A Blackening Too Far3
Having read this book I am left puzzled as to why it was written at all. Greg Boyington was a remarkable man: human dynamo, survivor, serial womaniser and heavy drinker. Add to this a difficult childhood and the pressures of media stardom as a war hero, and you have the makings of a great subject for a biography.

But it’s impossible to write a good biography if you cannot empathize with, or at least understand, your subject. If you positively loathe them and find them uncomfortable to deal with, write about something else instead. Our bookshelves contain enough pious disapproval and jealousy of great men as it is.

Bruce Gamble has an axe to grind. This is not a warts-and-all biography: it’s an assassination.

Greg Boyington was far from perfect, but he was a charismatic leader who set himself the highest standards. There is little doubt that he failed continually to achieve them, but he rose above his alcoholism and his personal demons to fight and win someone else’s war. He deserves much better than this.

Boyington dared to be controversial and original, to try to make something of himself despite his handicaps. Gamble gives him no credit and seems determined to diminish the man.

What did Greg Boyington do or say to provoke this and other books written by Gamble?

Why Black the Black Sheep?3
Greg Boyington was many things: war hero; ladies' man; alcoholic; painter; writer; manipulative liar. But he was charismatic and possessed of a winning combination of energy and brute force that made him irrestible, irrepressible and often unbearable. As with most driven leaders of men, the devils that provide the motive force are complex and rooted in a very unhappy past.

The author of this book surely did not know Boyington. If they met at all, it led to little insight. This is a two-dimensional and bland study, peppered with truisms and tainted with prudish disapproval of the subject and his alcoholism. There is no admiration and not a speck of affection in this book.

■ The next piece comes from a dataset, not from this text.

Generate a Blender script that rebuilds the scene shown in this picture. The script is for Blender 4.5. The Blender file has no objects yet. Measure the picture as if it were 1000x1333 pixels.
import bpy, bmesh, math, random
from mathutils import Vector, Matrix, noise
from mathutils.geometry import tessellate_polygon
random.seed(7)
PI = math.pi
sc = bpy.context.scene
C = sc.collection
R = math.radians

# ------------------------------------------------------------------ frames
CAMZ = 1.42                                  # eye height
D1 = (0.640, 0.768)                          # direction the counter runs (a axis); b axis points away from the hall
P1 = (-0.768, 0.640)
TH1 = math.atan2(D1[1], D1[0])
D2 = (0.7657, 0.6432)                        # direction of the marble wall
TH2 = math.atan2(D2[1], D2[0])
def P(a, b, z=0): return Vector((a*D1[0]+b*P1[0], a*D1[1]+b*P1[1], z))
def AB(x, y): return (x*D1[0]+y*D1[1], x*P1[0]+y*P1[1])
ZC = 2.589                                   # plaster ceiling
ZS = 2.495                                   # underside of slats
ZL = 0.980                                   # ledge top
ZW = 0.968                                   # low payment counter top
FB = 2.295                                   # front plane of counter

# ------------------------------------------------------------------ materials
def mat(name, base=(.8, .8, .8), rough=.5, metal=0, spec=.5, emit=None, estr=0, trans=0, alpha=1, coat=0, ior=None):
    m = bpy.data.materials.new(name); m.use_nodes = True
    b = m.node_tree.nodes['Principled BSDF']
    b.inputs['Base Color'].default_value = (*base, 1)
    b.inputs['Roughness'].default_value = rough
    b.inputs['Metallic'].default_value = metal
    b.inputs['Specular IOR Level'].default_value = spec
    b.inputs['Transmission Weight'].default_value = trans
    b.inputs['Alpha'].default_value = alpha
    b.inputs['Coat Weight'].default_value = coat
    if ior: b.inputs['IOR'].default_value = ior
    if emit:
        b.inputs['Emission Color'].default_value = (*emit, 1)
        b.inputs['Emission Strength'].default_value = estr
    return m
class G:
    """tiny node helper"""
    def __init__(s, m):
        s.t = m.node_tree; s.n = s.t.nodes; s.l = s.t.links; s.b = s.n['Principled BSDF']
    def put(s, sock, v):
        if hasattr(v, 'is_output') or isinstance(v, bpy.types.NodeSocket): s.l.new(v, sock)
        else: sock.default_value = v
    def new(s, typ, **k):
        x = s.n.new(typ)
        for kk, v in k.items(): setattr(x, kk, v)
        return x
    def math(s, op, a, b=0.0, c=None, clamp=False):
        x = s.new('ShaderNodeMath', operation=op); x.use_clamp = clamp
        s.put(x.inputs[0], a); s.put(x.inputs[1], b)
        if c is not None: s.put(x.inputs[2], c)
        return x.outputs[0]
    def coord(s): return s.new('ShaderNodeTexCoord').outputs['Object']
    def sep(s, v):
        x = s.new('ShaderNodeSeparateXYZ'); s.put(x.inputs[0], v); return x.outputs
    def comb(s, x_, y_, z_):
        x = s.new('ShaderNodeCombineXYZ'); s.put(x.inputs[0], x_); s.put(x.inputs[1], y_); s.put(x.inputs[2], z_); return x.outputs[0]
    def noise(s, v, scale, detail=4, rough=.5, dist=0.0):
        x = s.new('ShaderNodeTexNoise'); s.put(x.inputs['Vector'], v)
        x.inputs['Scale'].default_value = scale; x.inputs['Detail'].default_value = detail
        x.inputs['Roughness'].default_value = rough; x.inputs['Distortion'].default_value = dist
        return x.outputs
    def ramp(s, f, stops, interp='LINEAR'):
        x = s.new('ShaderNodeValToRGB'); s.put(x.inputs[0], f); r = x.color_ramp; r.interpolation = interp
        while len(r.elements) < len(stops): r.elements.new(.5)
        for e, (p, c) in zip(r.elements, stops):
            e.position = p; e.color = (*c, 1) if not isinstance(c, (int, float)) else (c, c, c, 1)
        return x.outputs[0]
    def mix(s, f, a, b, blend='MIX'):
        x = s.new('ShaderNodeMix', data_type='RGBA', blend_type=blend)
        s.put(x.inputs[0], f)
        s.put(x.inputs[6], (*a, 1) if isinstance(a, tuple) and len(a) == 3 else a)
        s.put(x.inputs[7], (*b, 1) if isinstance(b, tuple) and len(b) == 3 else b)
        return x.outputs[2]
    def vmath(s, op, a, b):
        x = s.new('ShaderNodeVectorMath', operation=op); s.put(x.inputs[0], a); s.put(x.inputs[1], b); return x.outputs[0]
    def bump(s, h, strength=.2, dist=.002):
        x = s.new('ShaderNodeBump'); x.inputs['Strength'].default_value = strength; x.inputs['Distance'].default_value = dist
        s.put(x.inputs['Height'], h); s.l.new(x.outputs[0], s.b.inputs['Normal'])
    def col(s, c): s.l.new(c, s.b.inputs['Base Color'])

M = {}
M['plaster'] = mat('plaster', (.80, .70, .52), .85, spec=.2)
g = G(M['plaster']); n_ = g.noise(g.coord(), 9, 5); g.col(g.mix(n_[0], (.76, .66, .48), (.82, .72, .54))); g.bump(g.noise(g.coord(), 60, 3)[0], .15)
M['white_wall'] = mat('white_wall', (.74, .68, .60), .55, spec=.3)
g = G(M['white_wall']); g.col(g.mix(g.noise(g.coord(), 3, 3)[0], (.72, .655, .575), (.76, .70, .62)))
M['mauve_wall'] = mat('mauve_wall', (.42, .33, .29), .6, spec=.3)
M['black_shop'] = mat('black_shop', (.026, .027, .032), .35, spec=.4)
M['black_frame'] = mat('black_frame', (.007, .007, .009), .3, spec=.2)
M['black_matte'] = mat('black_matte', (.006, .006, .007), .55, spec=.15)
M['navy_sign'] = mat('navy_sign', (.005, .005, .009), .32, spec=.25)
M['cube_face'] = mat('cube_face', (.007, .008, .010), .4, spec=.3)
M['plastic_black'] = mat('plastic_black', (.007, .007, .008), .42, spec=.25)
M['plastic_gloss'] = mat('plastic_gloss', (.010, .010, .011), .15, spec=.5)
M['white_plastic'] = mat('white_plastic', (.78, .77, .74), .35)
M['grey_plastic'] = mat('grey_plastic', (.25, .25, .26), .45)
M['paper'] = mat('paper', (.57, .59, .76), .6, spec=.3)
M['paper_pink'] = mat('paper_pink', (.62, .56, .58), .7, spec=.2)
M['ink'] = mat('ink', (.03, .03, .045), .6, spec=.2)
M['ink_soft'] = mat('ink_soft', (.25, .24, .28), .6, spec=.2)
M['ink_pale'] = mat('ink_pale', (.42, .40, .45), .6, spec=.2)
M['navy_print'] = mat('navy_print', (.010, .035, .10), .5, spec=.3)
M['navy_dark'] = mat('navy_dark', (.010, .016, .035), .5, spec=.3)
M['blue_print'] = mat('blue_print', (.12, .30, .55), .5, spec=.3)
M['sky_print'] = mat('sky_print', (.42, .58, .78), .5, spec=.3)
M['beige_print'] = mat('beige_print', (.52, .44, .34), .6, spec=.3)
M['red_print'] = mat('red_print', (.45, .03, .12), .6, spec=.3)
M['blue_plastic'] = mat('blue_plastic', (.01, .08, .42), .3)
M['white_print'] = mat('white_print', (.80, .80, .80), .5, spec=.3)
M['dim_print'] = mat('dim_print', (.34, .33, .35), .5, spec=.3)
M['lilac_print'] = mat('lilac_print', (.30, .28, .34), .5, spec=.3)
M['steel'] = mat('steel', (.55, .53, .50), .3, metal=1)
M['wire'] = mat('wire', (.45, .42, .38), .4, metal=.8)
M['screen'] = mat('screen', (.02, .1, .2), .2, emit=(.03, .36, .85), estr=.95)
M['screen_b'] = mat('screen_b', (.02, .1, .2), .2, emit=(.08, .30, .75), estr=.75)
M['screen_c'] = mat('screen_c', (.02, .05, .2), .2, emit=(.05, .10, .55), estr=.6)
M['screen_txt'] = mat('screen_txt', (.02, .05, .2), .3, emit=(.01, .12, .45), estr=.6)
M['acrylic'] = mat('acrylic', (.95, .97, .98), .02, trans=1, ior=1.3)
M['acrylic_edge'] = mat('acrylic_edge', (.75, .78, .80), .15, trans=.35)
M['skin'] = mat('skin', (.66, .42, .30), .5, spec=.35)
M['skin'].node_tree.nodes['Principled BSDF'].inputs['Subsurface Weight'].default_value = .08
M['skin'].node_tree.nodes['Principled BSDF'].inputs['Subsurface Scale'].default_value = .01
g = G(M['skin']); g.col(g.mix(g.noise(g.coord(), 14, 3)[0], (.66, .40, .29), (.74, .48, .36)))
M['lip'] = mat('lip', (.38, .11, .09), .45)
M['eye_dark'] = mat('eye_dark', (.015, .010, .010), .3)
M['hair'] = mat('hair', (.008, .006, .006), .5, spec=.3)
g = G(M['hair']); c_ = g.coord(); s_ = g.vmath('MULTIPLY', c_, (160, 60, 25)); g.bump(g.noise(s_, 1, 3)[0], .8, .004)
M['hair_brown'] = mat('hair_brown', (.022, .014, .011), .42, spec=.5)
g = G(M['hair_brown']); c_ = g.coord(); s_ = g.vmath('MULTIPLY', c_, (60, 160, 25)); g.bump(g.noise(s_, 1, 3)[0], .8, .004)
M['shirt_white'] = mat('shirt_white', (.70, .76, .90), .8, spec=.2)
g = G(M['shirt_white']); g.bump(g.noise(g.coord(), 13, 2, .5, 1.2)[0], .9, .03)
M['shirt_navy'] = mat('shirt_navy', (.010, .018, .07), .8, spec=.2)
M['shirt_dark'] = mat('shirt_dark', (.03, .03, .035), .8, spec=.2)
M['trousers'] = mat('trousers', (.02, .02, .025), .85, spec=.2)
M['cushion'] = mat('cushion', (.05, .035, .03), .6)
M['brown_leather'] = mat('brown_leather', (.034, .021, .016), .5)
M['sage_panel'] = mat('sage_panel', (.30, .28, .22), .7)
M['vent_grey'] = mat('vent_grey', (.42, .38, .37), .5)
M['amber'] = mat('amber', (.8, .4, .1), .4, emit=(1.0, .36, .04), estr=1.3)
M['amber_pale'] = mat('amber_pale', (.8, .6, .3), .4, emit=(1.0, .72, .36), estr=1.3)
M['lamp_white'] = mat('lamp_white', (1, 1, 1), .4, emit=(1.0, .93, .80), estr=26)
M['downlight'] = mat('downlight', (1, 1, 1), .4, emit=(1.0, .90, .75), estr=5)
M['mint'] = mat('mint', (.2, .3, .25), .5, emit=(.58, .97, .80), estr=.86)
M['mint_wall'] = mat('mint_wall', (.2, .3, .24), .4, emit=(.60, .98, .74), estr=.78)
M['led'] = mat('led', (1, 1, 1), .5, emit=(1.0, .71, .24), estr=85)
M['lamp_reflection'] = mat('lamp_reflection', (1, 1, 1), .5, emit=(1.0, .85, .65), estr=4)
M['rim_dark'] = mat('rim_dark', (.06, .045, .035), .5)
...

Perhaps Boyington did not deserve any, but nor did he deserve this. A great deal of research and a lot of effort have been poured into this negative appraisal that piffles the reader with detail and pseudo-analysis but fails utterly to bring the character of Boyington to life.

This is a bleak book written for reasons that I cannot fathom.

Boyington was enough of a human dynamo to inspire several books, including some rather colourful output of his own. If it's information you want, read this book; but if you are looking for a sympathetic portrait of a difficult man in a difficult war, I recommend that you start elsewhere.